Nancy Drew and the Clue Crew #1: Small Volcanoes

Image of Nancy Drew and the Clue Crew #1: Small Volcanoes
Release Date: 
October 30, 2012
Reviewed by: 

“Papercutz has added a significant new dimension to the legend of Nancy Drew. She and her new Clue Crew should be around for a long time.”

Her iconic status as a role model for young women has never totally diminished. Through various incarnations Nancy Drew has stayed mostly current with generation after generation. The adaptability of the concept of such an accomplished detective has proved one of her greatest strengths. Today Papercutz expands on the idea of Nancy Drew by introducing a new version of the heroine.

They have created a new series that brings the age of Nancy Drew down to eight years old. This opens up an entire new world of stories, ones filled with more wonder, amazement, and the heightened thrill of being a child in a world filled with surprise after surprise, discovery after discovery.

The traditional template of Nancy Drew is intact. Her friends George, Bess, and Ned are all still on board—although Ned’s role has been redefined from college level boyfriend to a slightly ditzy eight-year-old boy with a crush. And this is a crush Nancy is totally oblivious about.

The new Nancy Drew and the Clue Crew is the perfect series for a mother (or father) who once enjoyed the stories to bring their daughter (or son) into the world of Nancy Drew. No prior knowledge of the characters is needed.

What writers Sarah Kinney and Stefan Petrucha have created is a school-based world where the kids are treated (for the most part) as responsible young adults. The adults themselves are strong role models who recognize the importance of leaving a kid to discover their way in life, but are never far away when there is a problem.

As the kids prepare a science project, Nancy’s instinct for a mystery begins to take shape as the school’s science projects go missing. It is Nancy and her Clue Crew who must come through for the school.

Built inside the plotline are multiple story arcs that cover science, the current media, and the nature of friendship. Ms. Kinney and Mr. Petrucha never allow a stray element to overtake the story. The writers move the story along at a natural pace that never overwhelms the reader.

The graphic novel is illustrated by veteran Stan Goldberg. His career began in 1949 at age 16 when he was a staff colorist for Timely Comics, the company that eventually became Marvel Comics. Along the way he worked on some of the most popular characters of the 1960s including Spider-Man, The Fantastic Four, The X-Men, and The Hulk.

In the 1990s he gained notoriety for drawing the Riverdale characters for the wildly popular Archie Meets the Punisher crossover between Archie and Marvel. He works as an artist for Archie Comics to this day. His experience on the Archie titles grounds the new Nancy Drew series in a very familiar world. At times the slapstick rings of Jughead or Moose, and it is impossible to see such a cleanly drawn school setting, such as the one Mr. Goldberg has created here, without thinking of Riverdale High.

This is not to say his work is not original, it’s more that he keeps the graphic novel firmly rooted in the world of familiar comic illustration while never loosing the joy of the story.
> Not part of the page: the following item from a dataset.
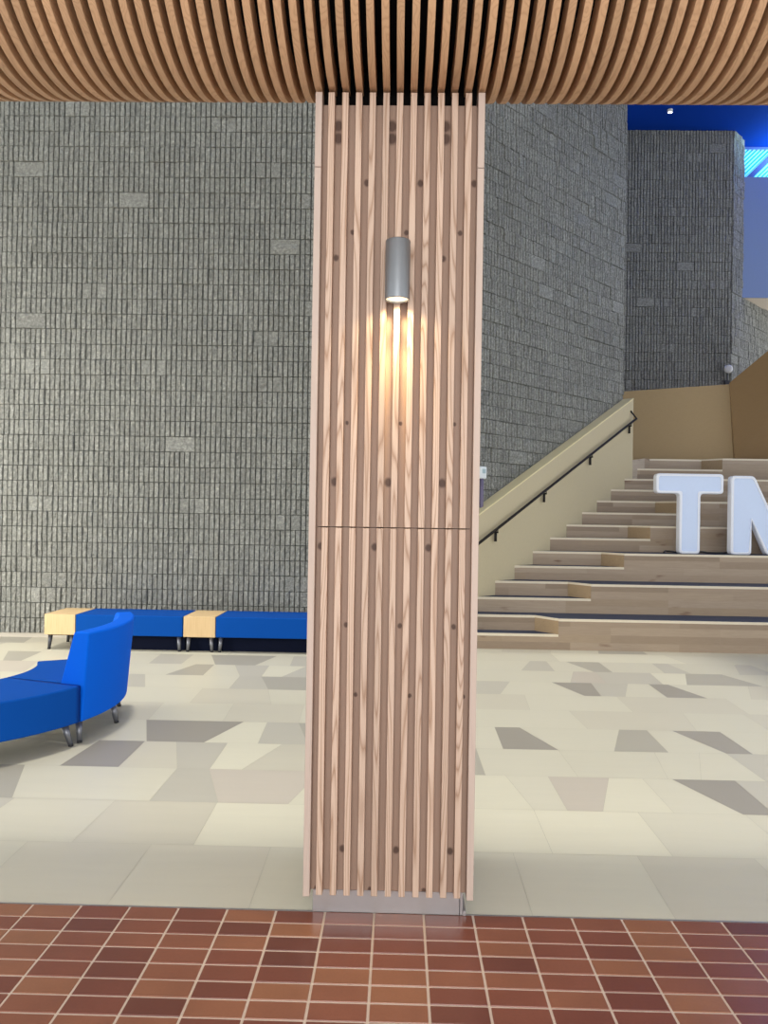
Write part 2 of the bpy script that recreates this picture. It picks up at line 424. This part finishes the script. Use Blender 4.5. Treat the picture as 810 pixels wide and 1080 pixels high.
# ------------------------------------------------------------------ slatted bulkhead (rounded lip over the passage)
CX = -.0218; PI_ = .0555; SW = .0272
def profile(r_in):
    """underside of the lip, from the hall side round to the near side; r_in = inset from the face"""
    pts = []
    for k in range(0, 19):                                 # hall side quarter, radius .736
        a = -PI/2*k/18; r = .736 - r_in
        pts.append((3.028 + r*math.cos(a), 4.104 + r*math.sin(a)))
    for k in range(1, 19):                                 # near side quarter, radius .504
        a = -PI/2 - PI/2*k/18; r = .504 - r_in
        pts.append((3.028 + r*math.cos(a), 3.872 + r*math.sin(a)))
    return [(3.764 - r_in, 6.3)] + pts + [(2.524 + r_in, 4.3)]
outer, inner = profile(0), profile(.10)
sl = MB()
n = len(outer)
for k in range(-80, 81):
    x0 = CX + k*PI_ - SW/2; x1 = x0 + SW
    vs = [(x0,y,z) for y,z in outer] + [(x1,y,z) for y,z in outer] + [(x1,y,z) for y,z in inner] + [(x0,y,z) for y,z in inner]
    fs = []
    for i in range(n-1):
        fs += [(i, i+1, n+i+1, n+i), (n+i, n+i+1, 2*n+i+1, 2*n+i), (2*n+i, 2*n+i+1, 3*n+i+1, 3*n+i), (3*n+i, 3*n+i+1, i+1, i)]
    fs += [(0, n, 2*n, 3*n), (n-1, 4*n-1, 3*n-1, 2*n-1)]
    sl.add(vs, fs)
ce = tag(sl.build('ceiling', M['slat_top']), kind='structure')
bk = MB(); ib = profile(.102)
ib2 = profile(.13)
vs = []
for x in (-4.6, 4.6): vs += [(x,y,z) for y,z in ib] + [(x,y,z) for y,z in ib2]
fs = []
for i in range(n-1):
    fs += [(i, i+1, 2*n+i+1, 2*n+i), (n+i, n+i+1, 3*n+i+1, 3*n+i), (i, i+1, n+i+1, n+i), (2*n+i, 2*n+i+1, 3*n+i+1, 3*n+i)]
bk.add(vs, fs)
bk.build('backing', M['black'], ce)
w = MB(); w.box(-4.6, 4.6, -6, 2.65, 4.25, 4.4)
tag(w.build('ceiling', M['white']), kind='structure')
w = MB(); w.box(-10, 11, 3.4, 3.62, 6.3, 11)
w.box(-10, -4.6, 3.4, 3.62, 4.2, 6.3); w.box(4.6, 11, 3.4, 3.62, 4.2, 6.3)
tag(w.build('wall_front', M['white']), kind='structure')

# ------------------------------------------------------------------ slatted column
col = thing('slatted_column', 'tall square column clad in pale vertical wooden slats, standing at the edge of the red tile floor', 'column', (CX, 3.12, 0))
W2 = .345; ZT = 3.363; ZB = .098; ZS = 1.591
def colbuild(mb, name, m, bevel=0, seg=1):
    mb.v = [(x - CX, y - 3.12, z) for x, y, z in mb.v]
    return mb.build(name, m, col, bevel=bevel, seg=seg)
for (a, b) in ((ZS+.0025, ZT), (ZB, ZS-.0025)):
    mb = MB()
    for k in range(-5, 6):
        x = CX + k*PI_ + (0.0004*k); mb.box(x-.0127, x+.0127, 3.12, 3.176, a, b)
    colbuild(mb, 'slat_panel', M['slat'], .0012)
for sgn in (-1, 1):
    for (a, b) in ((3.058, ZT), (ZB-.006, 3.0555)):
        mb = MB(); xa = CX + sgn*W2; xb = xa - sgn*.027
        pr = [(3.118, a), (3.78, a), (3.78, b), (3.118, b)] if b < 3.2 else [(3.118, a), (3.78, a), (3.78, 3.95), (3.74, 3.9), (3.60, 3.62), (3.40, 3.45), (3.20, ZT+.02), (3.118, ZT)]
        xl, xh = min(xa,xb), max(xa,xb); nn = len(pr)
        mb.add([(xl,y,z) for y,z in pr] + [(xh,y,z) for y,z in pr], [tuple(range(nn)), tuple(range(2*nn-1,nn-1,-1))] + [(i,(i+1)%nn,(i+1)%nn+nn,i+nn) for i in range(nn)])
        colbuild(mb, 'side_panel', M['side'], .0015)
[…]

The way he works in such an easy and effortless way also provides a very quiet attraction to a new reader. He is showing kids how to read a comic.

The harmonious nature of the story and relationships are part of the overall appeal. The series is designed to bring readers into the world of Nancy Drew and it succeeds on every level. For those who find her for the first time they are taking the first step in a life long relationship with a complex character who has an amazing back story to discover.

Her origins date back to 1930. When writer and syndicate owner Edward Stratemeyer first released The Hardy Boys series in 1927 he quickly became aware that the series, originally thought to be for young men only, had a solid female readership. Not one to miss a buck, he created outlines and suggestions for a new female character that he submitted to his publishers.

Settling on the name Nancy Drew, the series was an immediate hit. As he did with The Hardy Boys, Stratemeyer—using the pen name of Carolyn Keene—continued to create outlines and farm out the writing to more experienced professionals. The girl detective began her career as a 16-year-old girl who lived for mysteries.

The concept has proved to be highly adaptable as Nancy went on to rival any other skilled detective in fiction, while the Nancy Drew titles share a similar development that of the Classics Illustrated titles: Over time both series needed revising and editing according to the mores and standards of a more modern time.

Today Papercutz has added a significant new dimension to the legend of Nancy Drew. She and her new Clue Crew should be around for a long time.